The Apple Fire has now charred 29,267 acres, or more than 45 and a half square miles in the San Bernardino National Forest.

Firefighters have kept the fire away from Oak Glen on the western flank of the fire.

The fire is moving northeast, creating smoke and threatening Morongo Valley and Pioneertown.

The fire is expected to make slow progress until it finds a favorable condition to burn into a new drainage area.

Overall, expect to see occasional periods of high smoke production. Smoke will mostly be in low/hazy concentrations and occasional column building.

In the early morning hours, smoke will travel eastward along the I-10.

On Friday, August 7th, 2020, the smoke direction will be towards Highway 62 corridor and remain in that area until the late evening Friday and early morning hours of Saturday, August 8th, 2020.

The communities of Morongo Valley, Desert Hot Springs, Yucca Valley, and Landers will be the strongest impacted with smoke. Concentrations will be lower in Joshua Tree and Twentynine Palms. Some haze may be visible in Big Bear Valley in the afternoon Friday, August 7th.

Due to a change in the wind direction, the wind will carry the smoke further east, compared to the past several days.

Friday’s wind pattern will push the smoke further east than the previous few days.

A Smoke Advisory will be in effect through Friday afternoon August 7th, 2020 due to the Apple Fire burning north of Cherry Valley, the South Coast Air Quality Management District announced.

The advisory could extend into Saturday, August 8th as well.

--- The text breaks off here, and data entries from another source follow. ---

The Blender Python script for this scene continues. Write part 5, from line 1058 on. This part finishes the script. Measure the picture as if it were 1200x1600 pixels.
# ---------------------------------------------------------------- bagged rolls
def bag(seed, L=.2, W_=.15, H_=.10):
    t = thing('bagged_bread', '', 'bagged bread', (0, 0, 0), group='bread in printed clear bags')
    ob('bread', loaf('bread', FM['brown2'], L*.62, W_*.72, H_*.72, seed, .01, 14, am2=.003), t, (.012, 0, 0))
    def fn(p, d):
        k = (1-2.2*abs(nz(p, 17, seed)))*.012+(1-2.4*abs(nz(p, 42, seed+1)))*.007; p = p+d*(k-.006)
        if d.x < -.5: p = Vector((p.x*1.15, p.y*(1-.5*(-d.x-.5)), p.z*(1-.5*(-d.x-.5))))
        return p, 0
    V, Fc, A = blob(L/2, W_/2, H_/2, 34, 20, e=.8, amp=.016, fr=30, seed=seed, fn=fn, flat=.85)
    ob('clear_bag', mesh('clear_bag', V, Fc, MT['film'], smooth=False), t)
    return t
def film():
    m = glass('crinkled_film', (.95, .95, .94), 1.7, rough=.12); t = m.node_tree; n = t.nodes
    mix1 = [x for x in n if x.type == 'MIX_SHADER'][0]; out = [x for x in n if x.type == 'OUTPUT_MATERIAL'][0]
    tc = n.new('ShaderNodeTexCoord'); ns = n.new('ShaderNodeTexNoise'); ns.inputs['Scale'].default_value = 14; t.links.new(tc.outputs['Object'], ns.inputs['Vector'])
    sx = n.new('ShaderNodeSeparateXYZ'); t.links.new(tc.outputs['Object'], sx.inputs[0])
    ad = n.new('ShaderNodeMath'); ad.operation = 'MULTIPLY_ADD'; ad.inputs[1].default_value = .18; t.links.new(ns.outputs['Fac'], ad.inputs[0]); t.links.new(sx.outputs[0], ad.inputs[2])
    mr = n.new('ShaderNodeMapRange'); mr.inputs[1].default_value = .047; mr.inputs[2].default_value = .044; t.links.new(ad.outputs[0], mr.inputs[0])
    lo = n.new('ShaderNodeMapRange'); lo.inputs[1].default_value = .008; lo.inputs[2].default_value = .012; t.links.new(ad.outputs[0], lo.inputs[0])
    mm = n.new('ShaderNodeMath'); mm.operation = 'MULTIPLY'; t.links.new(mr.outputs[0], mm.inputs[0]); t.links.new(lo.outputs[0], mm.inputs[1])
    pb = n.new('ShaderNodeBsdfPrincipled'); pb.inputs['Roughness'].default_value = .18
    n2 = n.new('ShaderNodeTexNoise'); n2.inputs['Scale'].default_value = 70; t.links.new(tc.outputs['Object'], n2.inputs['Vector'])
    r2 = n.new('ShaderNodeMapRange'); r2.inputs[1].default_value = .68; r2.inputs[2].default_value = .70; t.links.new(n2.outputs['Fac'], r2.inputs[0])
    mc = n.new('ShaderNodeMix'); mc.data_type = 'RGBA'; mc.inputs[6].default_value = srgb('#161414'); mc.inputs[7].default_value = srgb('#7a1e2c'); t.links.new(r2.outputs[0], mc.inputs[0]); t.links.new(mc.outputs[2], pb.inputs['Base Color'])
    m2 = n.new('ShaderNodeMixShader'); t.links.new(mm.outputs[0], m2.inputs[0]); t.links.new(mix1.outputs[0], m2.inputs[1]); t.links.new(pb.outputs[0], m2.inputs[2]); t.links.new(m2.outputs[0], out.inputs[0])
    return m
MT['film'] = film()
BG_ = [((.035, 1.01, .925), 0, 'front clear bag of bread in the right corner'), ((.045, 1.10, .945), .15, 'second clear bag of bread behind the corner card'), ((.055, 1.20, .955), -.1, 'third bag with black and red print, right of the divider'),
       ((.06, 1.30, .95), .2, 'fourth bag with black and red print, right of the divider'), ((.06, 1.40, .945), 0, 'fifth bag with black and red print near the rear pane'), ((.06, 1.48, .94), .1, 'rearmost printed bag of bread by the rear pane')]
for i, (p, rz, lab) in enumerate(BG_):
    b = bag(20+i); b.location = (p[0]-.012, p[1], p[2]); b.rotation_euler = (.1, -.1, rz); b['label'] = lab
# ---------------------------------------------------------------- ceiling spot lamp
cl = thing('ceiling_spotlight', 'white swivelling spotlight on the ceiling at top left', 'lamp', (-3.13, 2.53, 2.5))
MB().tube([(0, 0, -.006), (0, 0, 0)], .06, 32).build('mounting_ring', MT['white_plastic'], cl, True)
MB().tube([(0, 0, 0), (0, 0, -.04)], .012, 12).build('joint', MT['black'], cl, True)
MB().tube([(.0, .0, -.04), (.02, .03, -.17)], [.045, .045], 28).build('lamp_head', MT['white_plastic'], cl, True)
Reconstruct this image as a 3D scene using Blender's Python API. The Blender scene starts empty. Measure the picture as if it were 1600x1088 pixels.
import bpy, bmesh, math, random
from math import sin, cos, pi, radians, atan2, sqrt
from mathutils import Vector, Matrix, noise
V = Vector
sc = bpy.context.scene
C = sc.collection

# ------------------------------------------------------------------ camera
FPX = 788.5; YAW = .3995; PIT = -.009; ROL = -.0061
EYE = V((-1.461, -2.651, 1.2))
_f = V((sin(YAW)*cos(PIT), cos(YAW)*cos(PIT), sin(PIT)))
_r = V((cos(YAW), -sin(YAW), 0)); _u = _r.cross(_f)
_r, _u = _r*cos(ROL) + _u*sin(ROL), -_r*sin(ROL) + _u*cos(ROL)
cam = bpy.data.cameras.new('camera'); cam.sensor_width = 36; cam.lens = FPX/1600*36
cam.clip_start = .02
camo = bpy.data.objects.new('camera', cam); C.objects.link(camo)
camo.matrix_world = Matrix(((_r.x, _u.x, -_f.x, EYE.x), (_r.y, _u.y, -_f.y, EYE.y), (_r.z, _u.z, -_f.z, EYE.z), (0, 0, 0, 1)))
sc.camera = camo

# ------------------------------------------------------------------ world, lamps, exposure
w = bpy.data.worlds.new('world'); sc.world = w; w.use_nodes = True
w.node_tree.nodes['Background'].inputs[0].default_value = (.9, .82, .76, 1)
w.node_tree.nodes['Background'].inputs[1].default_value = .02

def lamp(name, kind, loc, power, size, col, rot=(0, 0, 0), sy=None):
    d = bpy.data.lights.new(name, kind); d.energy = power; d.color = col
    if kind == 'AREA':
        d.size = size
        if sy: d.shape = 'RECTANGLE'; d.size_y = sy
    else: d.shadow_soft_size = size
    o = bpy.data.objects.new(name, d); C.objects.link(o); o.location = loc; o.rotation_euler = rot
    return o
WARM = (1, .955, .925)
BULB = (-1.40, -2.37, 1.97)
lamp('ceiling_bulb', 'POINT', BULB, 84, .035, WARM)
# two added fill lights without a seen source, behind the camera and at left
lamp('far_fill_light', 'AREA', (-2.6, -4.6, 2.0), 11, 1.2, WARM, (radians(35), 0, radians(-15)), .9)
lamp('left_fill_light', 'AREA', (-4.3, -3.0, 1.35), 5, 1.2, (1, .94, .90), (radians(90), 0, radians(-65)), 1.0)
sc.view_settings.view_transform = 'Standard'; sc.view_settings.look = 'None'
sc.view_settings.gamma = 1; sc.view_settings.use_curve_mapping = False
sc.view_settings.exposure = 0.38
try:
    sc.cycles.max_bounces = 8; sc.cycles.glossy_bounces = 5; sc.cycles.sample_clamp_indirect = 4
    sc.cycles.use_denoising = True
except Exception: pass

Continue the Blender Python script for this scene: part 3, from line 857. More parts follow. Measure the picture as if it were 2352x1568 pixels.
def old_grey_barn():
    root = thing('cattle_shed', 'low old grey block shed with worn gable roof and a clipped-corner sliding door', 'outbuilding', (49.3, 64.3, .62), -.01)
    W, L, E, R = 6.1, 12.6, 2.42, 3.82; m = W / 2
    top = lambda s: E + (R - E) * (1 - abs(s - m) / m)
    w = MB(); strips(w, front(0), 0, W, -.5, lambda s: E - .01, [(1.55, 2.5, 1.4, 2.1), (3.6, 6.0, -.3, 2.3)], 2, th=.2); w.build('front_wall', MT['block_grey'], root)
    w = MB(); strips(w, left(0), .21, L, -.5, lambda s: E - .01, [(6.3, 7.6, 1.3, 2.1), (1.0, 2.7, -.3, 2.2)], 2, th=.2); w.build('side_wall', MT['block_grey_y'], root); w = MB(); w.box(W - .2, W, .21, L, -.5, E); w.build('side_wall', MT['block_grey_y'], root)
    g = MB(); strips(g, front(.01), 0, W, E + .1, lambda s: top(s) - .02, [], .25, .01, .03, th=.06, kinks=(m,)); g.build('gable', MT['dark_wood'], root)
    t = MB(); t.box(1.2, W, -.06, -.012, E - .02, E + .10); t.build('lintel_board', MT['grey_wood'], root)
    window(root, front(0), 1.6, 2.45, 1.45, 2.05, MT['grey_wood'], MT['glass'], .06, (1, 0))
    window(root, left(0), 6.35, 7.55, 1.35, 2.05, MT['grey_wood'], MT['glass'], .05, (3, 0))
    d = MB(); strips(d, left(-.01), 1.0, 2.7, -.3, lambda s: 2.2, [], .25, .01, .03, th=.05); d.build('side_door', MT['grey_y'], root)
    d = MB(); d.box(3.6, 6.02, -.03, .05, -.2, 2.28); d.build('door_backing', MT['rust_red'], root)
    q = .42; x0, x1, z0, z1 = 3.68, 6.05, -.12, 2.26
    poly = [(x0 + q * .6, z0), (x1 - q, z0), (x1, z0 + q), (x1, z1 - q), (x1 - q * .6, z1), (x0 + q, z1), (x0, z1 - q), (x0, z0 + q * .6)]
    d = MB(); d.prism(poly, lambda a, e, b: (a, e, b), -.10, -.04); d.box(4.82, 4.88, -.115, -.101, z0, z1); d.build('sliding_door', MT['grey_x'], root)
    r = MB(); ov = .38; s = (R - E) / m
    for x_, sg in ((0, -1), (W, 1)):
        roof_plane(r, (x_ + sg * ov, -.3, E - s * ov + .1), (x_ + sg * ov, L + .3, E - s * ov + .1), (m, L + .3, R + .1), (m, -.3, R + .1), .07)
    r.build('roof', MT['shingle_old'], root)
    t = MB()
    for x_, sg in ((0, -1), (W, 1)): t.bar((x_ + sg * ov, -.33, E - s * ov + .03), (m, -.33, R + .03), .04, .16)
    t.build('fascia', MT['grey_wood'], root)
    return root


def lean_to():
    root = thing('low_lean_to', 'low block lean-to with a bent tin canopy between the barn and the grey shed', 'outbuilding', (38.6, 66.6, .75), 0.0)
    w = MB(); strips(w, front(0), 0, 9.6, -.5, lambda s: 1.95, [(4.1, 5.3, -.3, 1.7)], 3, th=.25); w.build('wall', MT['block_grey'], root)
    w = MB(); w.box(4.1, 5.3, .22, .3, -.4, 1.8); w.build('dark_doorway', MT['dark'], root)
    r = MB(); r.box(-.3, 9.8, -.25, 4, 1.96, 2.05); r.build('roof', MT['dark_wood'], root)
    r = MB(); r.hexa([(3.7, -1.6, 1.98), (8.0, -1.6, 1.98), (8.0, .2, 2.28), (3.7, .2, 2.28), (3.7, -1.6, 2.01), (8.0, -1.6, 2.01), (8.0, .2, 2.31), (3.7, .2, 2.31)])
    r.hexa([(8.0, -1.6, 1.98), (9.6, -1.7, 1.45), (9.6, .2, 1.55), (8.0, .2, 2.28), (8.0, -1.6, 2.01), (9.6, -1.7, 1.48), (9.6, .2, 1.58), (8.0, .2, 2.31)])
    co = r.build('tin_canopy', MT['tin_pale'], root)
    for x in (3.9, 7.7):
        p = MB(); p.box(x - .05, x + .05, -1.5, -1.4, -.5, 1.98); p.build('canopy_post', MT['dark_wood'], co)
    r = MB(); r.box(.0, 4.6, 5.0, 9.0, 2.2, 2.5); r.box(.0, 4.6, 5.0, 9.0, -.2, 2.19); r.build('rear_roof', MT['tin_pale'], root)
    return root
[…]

Weather conditions will bring smoke and ash into portions of the Coachella Valley, the San Gorgonio Pass, Eastern Riverside County, and the eastern San Bernardino Mountains, according to an AQMD statement.

The air quality will be unhealthy for sensitive groups in the San Bernardino Mountains and wherever smoke from the Apple fire shows up.

The AQMD  urges anyone who smells smoke or sees ash to limit exposure by remaining indoors with windows and doors closed or to seek alternate shelter, and avoid vigorous physical activity.